Username length: On some versions of Linux, this is 64. On others, it's 128.
I think it's 256 on Windows, but I'm not sure.
So basically, all of these things are far, far shorter than a megabyte. A
megabyte is just a convenient sanity check size. Remember that this is common
code, so we need to support all platforms and configurations.
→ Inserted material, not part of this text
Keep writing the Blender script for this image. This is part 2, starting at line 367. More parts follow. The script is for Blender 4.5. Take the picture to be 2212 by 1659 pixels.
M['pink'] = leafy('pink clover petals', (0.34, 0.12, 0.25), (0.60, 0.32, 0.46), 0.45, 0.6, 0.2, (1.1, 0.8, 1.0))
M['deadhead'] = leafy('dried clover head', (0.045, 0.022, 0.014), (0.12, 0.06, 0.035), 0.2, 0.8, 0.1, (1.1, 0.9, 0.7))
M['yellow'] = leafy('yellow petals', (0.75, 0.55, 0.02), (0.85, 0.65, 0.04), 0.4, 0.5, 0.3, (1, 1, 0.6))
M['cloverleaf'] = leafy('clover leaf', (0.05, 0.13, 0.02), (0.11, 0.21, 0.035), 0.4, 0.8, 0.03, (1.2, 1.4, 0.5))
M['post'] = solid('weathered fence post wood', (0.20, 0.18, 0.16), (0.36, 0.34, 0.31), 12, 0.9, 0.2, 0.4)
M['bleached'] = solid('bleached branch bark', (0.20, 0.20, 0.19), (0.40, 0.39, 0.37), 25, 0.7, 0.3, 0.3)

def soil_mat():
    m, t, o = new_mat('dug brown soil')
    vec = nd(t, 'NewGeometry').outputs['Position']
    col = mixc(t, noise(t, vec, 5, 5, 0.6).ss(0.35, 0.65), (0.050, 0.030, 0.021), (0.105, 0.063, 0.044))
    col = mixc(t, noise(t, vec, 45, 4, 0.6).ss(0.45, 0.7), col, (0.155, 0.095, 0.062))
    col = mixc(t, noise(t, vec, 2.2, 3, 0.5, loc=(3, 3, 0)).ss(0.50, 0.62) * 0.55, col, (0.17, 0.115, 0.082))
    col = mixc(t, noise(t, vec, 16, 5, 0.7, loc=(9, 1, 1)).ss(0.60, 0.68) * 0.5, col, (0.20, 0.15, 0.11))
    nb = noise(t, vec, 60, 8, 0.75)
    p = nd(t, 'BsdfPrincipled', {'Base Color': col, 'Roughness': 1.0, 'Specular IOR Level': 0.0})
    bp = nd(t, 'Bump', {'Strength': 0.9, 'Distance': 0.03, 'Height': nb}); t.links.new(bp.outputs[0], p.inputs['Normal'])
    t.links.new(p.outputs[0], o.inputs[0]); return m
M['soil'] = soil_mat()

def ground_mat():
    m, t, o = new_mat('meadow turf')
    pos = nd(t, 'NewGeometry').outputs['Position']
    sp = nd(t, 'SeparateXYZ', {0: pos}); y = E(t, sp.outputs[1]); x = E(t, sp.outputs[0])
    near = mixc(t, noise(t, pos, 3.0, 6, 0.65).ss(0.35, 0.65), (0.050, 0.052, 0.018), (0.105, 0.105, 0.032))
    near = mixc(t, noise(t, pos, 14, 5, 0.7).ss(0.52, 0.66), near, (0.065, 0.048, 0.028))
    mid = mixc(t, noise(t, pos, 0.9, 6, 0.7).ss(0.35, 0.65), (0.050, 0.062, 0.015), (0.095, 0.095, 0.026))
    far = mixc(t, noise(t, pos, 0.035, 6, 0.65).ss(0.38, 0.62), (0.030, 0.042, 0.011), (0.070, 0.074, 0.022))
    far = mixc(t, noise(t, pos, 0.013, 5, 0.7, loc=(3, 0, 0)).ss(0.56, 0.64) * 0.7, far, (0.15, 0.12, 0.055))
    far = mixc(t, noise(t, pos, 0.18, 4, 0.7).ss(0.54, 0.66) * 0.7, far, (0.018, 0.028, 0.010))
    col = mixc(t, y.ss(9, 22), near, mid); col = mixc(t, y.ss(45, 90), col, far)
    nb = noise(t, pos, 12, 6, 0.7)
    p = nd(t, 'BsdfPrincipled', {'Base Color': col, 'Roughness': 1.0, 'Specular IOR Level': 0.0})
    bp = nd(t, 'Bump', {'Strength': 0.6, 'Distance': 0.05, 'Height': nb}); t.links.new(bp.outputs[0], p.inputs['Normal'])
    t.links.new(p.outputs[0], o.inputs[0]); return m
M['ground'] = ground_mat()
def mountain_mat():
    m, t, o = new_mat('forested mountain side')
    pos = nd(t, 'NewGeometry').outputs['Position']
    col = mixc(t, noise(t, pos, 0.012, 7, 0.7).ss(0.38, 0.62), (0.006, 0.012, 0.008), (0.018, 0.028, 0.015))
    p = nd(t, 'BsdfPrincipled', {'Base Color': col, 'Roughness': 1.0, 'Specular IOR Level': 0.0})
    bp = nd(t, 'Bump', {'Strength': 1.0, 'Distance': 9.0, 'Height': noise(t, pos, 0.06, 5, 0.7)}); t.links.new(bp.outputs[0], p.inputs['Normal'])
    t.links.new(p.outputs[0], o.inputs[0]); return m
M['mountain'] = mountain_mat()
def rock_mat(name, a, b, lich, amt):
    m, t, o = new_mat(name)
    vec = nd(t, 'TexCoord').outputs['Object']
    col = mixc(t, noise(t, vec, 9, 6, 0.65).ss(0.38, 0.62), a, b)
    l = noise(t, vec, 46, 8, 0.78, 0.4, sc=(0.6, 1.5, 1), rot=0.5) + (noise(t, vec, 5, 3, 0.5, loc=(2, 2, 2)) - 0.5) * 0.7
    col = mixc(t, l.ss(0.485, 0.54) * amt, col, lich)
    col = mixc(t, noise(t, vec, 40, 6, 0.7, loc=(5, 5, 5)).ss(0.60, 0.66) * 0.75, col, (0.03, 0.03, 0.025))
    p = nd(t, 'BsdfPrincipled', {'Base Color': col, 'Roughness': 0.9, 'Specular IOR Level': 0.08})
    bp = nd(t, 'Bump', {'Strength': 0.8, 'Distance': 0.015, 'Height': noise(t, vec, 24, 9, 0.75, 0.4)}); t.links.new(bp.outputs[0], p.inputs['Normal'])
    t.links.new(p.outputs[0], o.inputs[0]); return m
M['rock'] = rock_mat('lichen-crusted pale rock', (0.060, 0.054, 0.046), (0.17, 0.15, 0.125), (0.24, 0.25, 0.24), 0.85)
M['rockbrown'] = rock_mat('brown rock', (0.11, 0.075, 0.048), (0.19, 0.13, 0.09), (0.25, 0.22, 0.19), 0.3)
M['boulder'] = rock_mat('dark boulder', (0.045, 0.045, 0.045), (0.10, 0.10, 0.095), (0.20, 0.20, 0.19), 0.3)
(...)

P.S. on second thought, ACLs aren't used in HDFS, so let's drop that from the
patch for now.
> avoid out-of-memory problems when deserializing strings
> -------------------------------------------------------
>
> Key: HADOOP-8361
> URL: https://issues.apache.org/jira/browse/HADOOP-8361
> Project: Hadoop Common
> Issue Type: Bug
> Reporter: Colin Patrick McCabe
> Assignee: Colin Patrick McCabe
> Priority: Minor
> Attachments: HADOOP-8361.001.patch, HADOOP-8361.002.patch
>
>
> In HDFS, we want to be able to read the edit log without crashing on an OOM
> condition. Unfortunately, we currently cannot do this, because there are no
> limits on the length of certain data types we pull from the edit log. We
> often read strings without setting any upper limit on the length we're
> prepared to accept.
> It's not that we don't have limits on strings-- for example, HDFS limits the
> maximum path length to 8000 UCS-2 characters. Linux limits the maximum user
> name length to either 64 or 128 bytes, depending on what version you are
> running. It's just that we're not exposing these limits to the
> deserialization functions that need to be aware of them.